Multiple riders took fright when Vietnam’s longest cable car abruptly halted, leaving them trapped in mid-air over water for more than an hour on Saturday.
The incident played out at around 3:00 pm on a sweltering afternoon on the Hon Thom Cable Car in Kien Giang Province, located in southwestern Vietnam.
The passengers, including children and elderly people, felt tired and very worried at the time when they were accompanied by no staff member from the cable car operator.
A rider called an emergency number and received the news that a switch from one electric generator to another had caused the cable car to stall.
He was reassured that the problem would be handled in only five minutes.
But an hour passed without the situation improving, and passengers began making numerous telephone calls for help.

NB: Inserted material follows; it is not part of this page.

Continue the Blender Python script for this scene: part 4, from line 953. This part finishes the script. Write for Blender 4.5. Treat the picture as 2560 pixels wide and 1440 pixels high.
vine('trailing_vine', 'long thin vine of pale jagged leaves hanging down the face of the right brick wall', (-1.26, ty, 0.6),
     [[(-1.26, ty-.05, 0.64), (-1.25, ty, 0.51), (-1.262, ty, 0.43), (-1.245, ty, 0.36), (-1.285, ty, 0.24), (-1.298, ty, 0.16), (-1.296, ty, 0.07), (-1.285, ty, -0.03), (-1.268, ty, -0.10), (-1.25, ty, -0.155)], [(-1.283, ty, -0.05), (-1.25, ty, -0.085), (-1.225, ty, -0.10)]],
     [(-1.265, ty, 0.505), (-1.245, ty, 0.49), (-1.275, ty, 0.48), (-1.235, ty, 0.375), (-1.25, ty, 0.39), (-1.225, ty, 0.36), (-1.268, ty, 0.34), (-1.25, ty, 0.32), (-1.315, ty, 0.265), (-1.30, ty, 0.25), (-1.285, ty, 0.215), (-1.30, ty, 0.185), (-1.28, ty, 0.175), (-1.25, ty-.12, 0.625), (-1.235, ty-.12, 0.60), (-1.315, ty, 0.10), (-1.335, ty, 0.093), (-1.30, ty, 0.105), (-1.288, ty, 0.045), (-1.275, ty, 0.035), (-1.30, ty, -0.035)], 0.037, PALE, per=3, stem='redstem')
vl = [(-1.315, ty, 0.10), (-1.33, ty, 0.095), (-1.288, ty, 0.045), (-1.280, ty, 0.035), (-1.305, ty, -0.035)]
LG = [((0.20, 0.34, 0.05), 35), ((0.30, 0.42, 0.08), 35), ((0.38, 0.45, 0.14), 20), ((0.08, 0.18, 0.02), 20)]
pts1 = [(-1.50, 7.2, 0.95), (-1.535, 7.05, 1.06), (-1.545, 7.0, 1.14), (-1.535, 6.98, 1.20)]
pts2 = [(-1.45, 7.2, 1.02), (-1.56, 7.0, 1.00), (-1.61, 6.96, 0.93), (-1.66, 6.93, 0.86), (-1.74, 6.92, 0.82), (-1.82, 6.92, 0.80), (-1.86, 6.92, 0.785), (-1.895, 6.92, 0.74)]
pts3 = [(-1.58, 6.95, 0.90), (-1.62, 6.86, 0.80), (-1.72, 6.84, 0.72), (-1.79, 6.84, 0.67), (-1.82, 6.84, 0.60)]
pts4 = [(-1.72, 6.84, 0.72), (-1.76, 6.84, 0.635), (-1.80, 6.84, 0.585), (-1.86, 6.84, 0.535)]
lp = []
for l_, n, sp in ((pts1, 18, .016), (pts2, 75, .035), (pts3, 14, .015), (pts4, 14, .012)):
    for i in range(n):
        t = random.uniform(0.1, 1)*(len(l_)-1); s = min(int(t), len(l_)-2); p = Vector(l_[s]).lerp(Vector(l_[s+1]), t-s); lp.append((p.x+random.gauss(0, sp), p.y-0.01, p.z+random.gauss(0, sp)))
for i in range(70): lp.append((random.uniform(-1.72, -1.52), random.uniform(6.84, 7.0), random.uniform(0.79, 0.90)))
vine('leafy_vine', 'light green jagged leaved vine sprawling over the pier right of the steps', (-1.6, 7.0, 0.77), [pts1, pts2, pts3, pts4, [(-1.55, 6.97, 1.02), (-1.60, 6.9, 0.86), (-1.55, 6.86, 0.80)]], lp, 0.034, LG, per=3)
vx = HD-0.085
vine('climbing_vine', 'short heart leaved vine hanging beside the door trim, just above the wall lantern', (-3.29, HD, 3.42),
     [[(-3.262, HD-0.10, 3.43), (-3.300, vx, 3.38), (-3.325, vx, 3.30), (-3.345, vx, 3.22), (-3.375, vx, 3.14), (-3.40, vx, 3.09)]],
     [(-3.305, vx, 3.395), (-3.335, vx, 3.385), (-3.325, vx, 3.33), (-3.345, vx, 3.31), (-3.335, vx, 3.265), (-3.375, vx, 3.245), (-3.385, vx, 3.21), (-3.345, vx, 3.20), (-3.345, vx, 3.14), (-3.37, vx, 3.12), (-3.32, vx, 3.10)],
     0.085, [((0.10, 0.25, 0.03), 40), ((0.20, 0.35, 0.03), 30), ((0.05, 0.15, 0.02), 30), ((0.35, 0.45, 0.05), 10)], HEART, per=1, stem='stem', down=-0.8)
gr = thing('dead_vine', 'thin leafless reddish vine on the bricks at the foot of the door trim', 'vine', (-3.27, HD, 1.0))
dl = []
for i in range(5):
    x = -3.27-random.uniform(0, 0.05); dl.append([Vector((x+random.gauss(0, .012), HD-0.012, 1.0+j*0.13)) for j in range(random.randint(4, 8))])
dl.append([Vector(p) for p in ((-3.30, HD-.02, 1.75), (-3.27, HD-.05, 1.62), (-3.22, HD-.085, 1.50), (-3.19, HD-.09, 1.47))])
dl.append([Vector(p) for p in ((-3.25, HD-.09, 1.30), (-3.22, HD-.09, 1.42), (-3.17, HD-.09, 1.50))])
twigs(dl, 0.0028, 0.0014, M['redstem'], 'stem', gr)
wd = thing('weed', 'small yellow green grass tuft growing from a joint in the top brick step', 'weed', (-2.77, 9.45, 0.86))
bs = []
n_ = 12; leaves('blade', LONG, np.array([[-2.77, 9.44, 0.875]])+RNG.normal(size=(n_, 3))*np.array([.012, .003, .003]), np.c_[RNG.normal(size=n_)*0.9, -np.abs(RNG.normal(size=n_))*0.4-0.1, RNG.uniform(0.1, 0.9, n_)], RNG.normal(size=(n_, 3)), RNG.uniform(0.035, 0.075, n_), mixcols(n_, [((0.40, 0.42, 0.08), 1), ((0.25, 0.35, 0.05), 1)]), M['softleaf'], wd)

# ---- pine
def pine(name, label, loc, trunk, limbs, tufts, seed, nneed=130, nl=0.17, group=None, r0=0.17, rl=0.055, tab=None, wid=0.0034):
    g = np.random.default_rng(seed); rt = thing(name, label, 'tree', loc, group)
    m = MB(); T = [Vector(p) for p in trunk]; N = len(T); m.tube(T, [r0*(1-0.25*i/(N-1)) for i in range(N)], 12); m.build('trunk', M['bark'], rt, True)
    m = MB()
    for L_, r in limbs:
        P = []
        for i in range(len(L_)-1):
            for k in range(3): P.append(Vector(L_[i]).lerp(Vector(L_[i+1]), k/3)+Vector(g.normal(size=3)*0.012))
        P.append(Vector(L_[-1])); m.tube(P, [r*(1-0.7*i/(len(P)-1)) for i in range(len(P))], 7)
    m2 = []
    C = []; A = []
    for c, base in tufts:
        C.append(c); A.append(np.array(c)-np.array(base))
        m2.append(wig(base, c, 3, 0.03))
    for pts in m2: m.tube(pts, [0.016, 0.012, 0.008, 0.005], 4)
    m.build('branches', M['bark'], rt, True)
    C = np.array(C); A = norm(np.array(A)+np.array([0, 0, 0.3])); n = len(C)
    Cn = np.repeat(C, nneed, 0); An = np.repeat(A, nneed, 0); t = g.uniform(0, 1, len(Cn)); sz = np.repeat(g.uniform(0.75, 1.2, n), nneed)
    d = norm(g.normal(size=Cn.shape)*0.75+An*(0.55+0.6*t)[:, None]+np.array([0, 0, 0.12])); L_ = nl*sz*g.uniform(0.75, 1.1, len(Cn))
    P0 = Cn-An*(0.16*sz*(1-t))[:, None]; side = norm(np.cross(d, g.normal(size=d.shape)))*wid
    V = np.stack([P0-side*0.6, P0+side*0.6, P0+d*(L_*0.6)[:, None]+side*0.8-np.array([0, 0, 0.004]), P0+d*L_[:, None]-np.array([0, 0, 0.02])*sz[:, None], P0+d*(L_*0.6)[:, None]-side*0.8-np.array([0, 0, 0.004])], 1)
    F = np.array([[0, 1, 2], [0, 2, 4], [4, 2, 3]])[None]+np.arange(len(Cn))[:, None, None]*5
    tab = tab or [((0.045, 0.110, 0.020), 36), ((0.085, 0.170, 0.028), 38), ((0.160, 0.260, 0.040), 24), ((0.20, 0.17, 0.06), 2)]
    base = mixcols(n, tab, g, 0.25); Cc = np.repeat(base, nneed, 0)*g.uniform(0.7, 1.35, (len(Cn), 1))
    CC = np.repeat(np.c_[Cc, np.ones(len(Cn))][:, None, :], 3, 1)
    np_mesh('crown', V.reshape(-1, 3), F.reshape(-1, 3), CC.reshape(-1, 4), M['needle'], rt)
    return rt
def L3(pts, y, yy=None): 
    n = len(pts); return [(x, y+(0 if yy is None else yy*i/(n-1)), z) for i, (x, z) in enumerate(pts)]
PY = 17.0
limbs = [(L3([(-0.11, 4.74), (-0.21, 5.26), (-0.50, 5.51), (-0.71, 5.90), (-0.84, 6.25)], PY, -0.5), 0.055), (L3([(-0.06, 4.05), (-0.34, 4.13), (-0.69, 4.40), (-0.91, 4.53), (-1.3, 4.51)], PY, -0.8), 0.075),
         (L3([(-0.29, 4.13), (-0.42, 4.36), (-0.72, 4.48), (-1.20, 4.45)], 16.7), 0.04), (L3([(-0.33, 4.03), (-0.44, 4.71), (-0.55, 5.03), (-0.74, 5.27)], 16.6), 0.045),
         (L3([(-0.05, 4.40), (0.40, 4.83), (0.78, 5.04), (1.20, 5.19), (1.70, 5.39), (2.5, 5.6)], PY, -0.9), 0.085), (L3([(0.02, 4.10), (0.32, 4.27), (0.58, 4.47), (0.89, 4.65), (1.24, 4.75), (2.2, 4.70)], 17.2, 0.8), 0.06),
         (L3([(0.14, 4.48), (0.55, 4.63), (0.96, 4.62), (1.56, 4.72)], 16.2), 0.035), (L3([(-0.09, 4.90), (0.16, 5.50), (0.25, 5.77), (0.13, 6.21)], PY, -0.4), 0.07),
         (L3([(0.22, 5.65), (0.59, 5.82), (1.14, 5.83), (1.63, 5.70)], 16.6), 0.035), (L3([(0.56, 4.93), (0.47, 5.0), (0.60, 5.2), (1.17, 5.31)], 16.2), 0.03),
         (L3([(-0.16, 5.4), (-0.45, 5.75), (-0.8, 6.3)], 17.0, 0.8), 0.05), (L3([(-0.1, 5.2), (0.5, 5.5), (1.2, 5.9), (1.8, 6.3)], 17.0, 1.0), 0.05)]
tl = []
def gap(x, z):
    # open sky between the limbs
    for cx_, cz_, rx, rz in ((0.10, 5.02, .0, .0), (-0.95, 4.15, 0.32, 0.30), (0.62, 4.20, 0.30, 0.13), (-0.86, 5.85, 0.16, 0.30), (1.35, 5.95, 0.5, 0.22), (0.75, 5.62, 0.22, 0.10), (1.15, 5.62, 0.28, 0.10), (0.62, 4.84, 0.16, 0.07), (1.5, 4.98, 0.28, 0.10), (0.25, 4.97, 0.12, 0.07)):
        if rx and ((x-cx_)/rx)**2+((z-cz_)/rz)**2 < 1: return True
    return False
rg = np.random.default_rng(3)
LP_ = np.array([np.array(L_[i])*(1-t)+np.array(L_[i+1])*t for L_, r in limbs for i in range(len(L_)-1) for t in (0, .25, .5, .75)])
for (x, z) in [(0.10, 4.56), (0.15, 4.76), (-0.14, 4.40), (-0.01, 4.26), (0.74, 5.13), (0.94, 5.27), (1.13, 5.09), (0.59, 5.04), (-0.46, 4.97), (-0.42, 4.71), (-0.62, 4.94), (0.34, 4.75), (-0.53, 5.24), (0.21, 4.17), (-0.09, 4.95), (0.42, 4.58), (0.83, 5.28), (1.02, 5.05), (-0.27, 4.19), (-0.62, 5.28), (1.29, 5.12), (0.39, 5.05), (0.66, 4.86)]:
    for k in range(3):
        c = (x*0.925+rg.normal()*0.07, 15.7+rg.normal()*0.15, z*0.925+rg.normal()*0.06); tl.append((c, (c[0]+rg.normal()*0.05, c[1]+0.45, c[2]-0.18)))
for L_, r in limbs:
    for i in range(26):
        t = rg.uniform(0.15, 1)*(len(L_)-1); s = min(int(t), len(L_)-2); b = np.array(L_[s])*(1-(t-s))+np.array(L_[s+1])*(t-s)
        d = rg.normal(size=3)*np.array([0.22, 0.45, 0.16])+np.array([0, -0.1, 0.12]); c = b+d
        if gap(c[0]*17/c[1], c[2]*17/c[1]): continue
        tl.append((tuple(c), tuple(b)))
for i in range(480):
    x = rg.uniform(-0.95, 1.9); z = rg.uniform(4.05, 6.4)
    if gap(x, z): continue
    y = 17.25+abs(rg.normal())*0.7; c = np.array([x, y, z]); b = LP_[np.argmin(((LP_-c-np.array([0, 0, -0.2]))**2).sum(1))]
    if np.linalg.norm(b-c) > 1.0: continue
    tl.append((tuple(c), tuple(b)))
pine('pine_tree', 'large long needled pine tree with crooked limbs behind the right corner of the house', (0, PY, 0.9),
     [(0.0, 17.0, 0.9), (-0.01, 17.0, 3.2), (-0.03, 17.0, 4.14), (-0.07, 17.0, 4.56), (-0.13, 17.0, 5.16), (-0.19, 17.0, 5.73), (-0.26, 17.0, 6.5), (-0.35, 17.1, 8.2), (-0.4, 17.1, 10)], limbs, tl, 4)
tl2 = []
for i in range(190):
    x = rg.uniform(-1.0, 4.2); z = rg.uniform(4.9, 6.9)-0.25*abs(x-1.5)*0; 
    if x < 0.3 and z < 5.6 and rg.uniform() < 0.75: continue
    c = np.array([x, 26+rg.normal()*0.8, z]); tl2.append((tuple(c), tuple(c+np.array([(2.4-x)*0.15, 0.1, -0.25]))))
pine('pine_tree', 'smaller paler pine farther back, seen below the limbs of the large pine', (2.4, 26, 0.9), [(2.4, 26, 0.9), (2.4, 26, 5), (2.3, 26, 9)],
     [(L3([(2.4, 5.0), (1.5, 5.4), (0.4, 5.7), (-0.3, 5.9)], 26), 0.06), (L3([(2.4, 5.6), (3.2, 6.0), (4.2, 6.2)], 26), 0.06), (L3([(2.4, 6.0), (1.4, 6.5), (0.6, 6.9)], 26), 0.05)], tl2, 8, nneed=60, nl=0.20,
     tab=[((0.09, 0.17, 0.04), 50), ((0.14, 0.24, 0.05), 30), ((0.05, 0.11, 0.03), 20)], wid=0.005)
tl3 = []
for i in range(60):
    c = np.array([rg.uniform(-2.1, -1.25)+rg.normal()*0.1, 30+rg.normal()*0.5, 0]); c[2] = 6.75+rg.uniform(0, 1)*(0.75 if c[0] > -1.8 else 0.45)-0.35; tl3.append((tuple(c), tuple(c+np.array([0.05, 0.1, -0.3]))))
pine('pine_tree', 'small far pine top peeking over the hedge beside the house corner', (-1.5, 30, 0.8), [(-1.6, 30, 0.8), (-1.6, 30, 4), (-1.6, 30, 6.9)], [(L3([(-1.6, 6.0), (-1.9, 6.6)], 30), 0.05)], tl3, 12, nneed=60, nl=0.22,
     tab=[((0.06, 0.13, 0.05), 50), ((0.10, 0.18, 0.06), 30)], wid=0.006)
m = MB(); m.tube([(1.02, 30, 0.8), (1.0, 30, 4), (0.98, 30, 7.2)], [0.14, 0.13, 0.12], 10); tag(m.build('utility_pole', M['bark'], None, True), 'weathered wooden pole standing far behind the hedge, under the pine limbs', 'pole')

“That was the first time I had taken a cable car ride, but I found myself dangling in mid-air for over one hour without drinking water while the temperature was really scorching,” Nguyen Ngoc Tan, a 62-year-old passenger, recalled.
“I called my family, and they cried because of anxiety.”
Nguyen Huu Tuynh, deputy director of Sun Group, the Hon Thom Cable Car’s developer, said that all stranded passengers eventually came to the terminal safely.
Sun Group extended apologies to the riders and refunded their cable car fares, Tuynh said.
A power glitch prompted the cars to stop, he confirmed.
The Hon Thom Cable Car stretches around 7,899 meters from a town on Vietnam’s tourist mecca of Phu Quoc Island to the neighboring smaller islands of Hon Roi and Hon Thom.
The ropeway, launched in February, was recognized by the Guinness World Records as the world’s longest non-stop three-rope cable car.
The cable car system has 69 cabins, offering free Wi-Fi, with a capacity of up to 30 passengers each, and they can move at the maximum speed of 8.5 meters per second.
Its largest support tower stands about 174 meters above sea level.